Lenovo revealed the Legion Go Fold at Mobile World Congress 2026, a foldable gaming prototype that shifts between four distinct configurations by folding its OLED display and repositioning its detachable controllers. The 29.5 cm (11.6-inch) screen folds down the middle to create a more pocketable 19.6 cm (7.7-inch) handheld, giving it a form factor reminiscent of a clamshell Nintendo DS but powered by an Intel Core Ultra 7 258V processor and 32GB of RAM.

The four configurations are the whole point. Standard handheld mode keeps everything compact. Unfold the display fully and it expands to the complete 29.5 cm (11.6-inch) horizontal format. Rotate the screen 90 degrees, reattach the controllers to the top and bottom, and it becomes a vertical gaming machine that can split into two simultaneous displays. Prop the device up with the display half-folded and pair it with a wireless keyboard, and the detached right controller functions as a mouse, a feature borrowed from the Legion Go Gen 2, turning the whole thing into a functional laptop stand-in.

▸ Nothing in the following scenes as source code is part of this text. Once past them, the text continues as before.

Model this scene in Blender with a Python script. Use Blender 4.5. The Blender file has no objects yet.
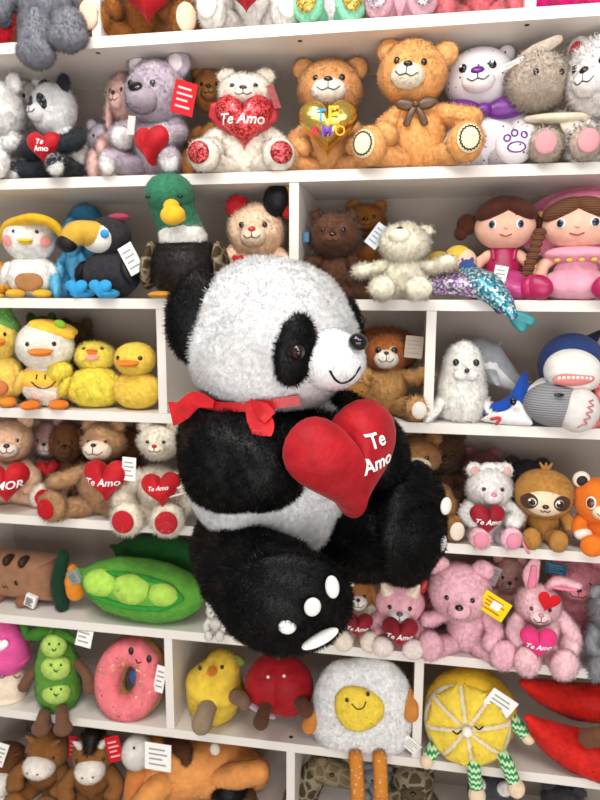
import bpy, math, random
import numpy as np
from mathutils import Matrix, Vector, Euler
rng = np.random.default_rng(7)
random.seed(7)
R = math.radians
col = bpy.context.scene.collection

# ------------------------------------------------------------------ camera model
F_PX = 650.0
YAW, PITCH, ROLL = R(9.710), R(8.694), R(0.258)
EYE = 1.62
CAM = np.array([0.0, -1.6, EYE])
def _basis():
    cy, sy, cp, sp = math.cos(YAW), math.sin(YAW), math.cos(PITCH), math.sin(PITCH)
    right = np.array([cy, sy, 0.0])
    fwd_h = np.array([-sy, cy, 0.0])
    fwd = fwd_h * cp + np.array([0, 0, -sp])
    up = fwd_h * sp + np.array([0, 0, cp])
    cr, sr = math.cos(ROLL), math.sin(ROLL)
    # image x (right), image y (down) rolled
    r2 = right * cr + up * sr
    u2 = up * cr - right * sr
    return r2, u2, fwd
RIGHT, UP, FWD = _basis()
def at(px, py, Y):
    d = FWD + RIGHT * (px - 300) / F_PX - UP * (py - 400) / F_PX
    t = (Y - CAM[1]) / d[1]
    return CAM + d * t
def mpp(P):
    return float(np.dot(np.asarray(P) - CAM, FWD)) / F_PX
def x_at(px, z, Y):
    # X of the point at height z, depth Y whose picture column is px
    lo, hi = -3.0, 3.0
    for _ in range(50):
        m = (lo + hi) / 2
        q = np.array([m, Y, z]) - CAM
        u = 300 + F_PX * np.dot(q, RIGHT) / np.dot(q, FWD)
        if u < px: lo = m
        else: hi = m
    return (lo + hi) / 2

# ------------------------------------------------------------------ materials
def lin(h):
    if isinstance(h, tuple): return h
    h = h.lstrip('#')
    v = [int(h[i:i+2], 16) / 255 for i in (0, 2, 4)]
    return tuple(c / 12.92 if c <= .04045 else ((c + .055) / 1.055) ** 2.4 for c in v)
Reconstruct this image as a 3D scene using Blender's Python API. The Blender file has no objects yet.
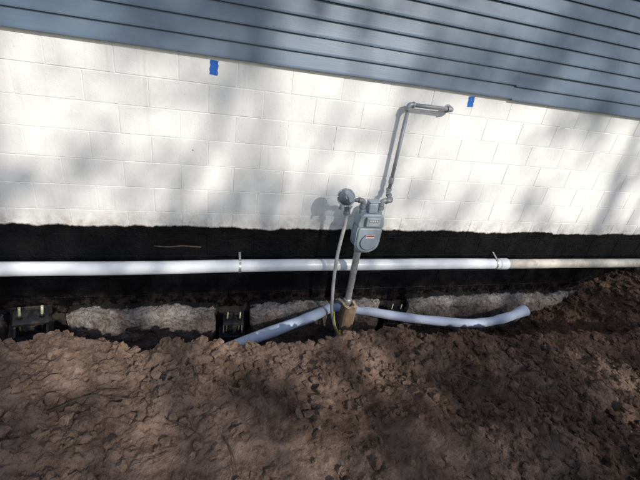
import bpy, math, random
import numpy as np
from mathutils import Vector, Matrix, noise as mn
random.seed(7); rng=np.random.default_rng(7)
sc=bpy.context.scene
COL=sc.collection
# ---------------------------------------------------------------- helpers
def link(o,parent=None):
    COL.objects.link(o)
    if parent: o.parent=parent
    return o
def empty(name):
    e=bpy.data.objects.new(name,None); COL.objects.link(e); return e
def mesh_obj(name,verts,faces,mat=None,parent=None,smooth=False):
    me=bpy.data.meshes.new(name)
    me.from_pydata([tuple(v) for v in verts],[],[tuple(f) for f in faces]); me.update()
    if smooth: me.polygons.foreach_set('use_smooth',[True]*len(me.polygons))
    o=bpy.data.objects.new(name,me); link(o,parent)
    if mat: me.materials.append(mat)
    return o
def grid_mesh(name,P,mat,parent=None,smooth=True,flip=False):
    n,m,_=P.shape
    me=bpy.data.meshes.new(name)
    idx=np.arange(n*m).reshape(n,m)
    q=np.stack([idx[:-1,:-1],idx[1:,:-1],idx[1:,1:],idx[:-1,1:]],-1).reshape(-1,4)
    if flip: q=q[:,::-1]
    me.vertices.add(n*m); me.vertices.foreach_set('co',P.reshape(-1).astype(np.float32))
    me.loops.add(q.size); me.loops.foreach_set('vertex_index',q.reshape(-1).astype(np.int32))
    me.polygons.add(len(q)); me.polygons.foreach_set('loop_start',np.arange(0,q.size,4,dtype=np.int32))
    me.polygons.foreach_set('loop_total',np.full(len(q),4,dtype=np.int32))
    me.update(calc_edges=True); me.validate()
    me.polygons.foreach_set('use_smooth',[smooth]*len(me.polygons))
    o=bpy.data.objects.new(name,me); link(o,parent); me.materials.append(mat); return o
def catmull(pts,n=8):
    pts=[Vector(p) for p in pts]
    P=[pts[0]*2-pts[1]]+pts+[pts[-1]*2-pts[-2]]
    out=[]
    for i in range(1,len(P)-2):
        for k in range(n):
            t=k/n
            a,b,c,d=P[i-1],P[i],P[i+1],P[i+2]
            out.append(0.5*((2*b)+(c-a)*t+(2*a-5*b+4*c-d)*t*t+(3*b-a-3*c+d)*t**3))
    out.append(pts[-1]); return out
def tube_data(pts,r,seg=16,cap=True,squash=1.0):
    pts=[Vector(p) for p in pts]; n=len(pts)
    rs=r if isinstance(r,(list,tuple)) else [r]*n
    V=[];F=[]
    t0=(pts[1]-pts[0]).normalized()
    ref=Vector((0,0,1)) if abs(t0.z)<.9 else Vector((1,0,0))
    u=t0.cross(ref).normalized()
    for i in range(n):
        if i==0: t=(pts[1]-pts[0])
        elif i==n-1: t=(pts[-1]-pts[-2])
        else: t=(pts[i+1]-pts[i]).normalized()+(pts[i]-pts[i-1]).normalized()
        t.normalize()
        u=(u-t*u.dot(t)).normalized(); v=t.cross(u)
        for k in range(seg):
            a=2*math.pi*k/seg
            V.append(pts[i]+u*(math.cos(a)*rs[i])+v*(math.sin(a)*rs[i]*squash))
    for i in range(n-1):
        for k in range(seg):
            k2=(k+1)%seg
            F.append((i*seg+k,i*seg+k2,(i+1)*seg+k2,(i+1)*seg+k))
    if cap:
        F.append(tuple(range(seg))[::-1]); F.append(tuple(range((n-1)*seg,n*seg)))
    return V,F
def tube(name,pts,r,mat,parent=None,seg=16,cap=True,squash=1.0):
    V,F=tube_data(pts,r,seg,cap,squash)
    o=mesh_obj(name,V,F,mat,parent)
    for p in o.data.polygons:
        p.use_smooth=len(p.vertices)==4
    return o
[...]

The prototype carries a 48-watt-hour battery, which works well for portable gaming but feels more limited during extended laptop-mode sessions. Lenovo is not sharing pricing or a release window, framing this as a concept rather than a near-term product. If history is any guide, the company's concepts typically take more than a year to arrive as shipping hardware, but many do eventually make it to market.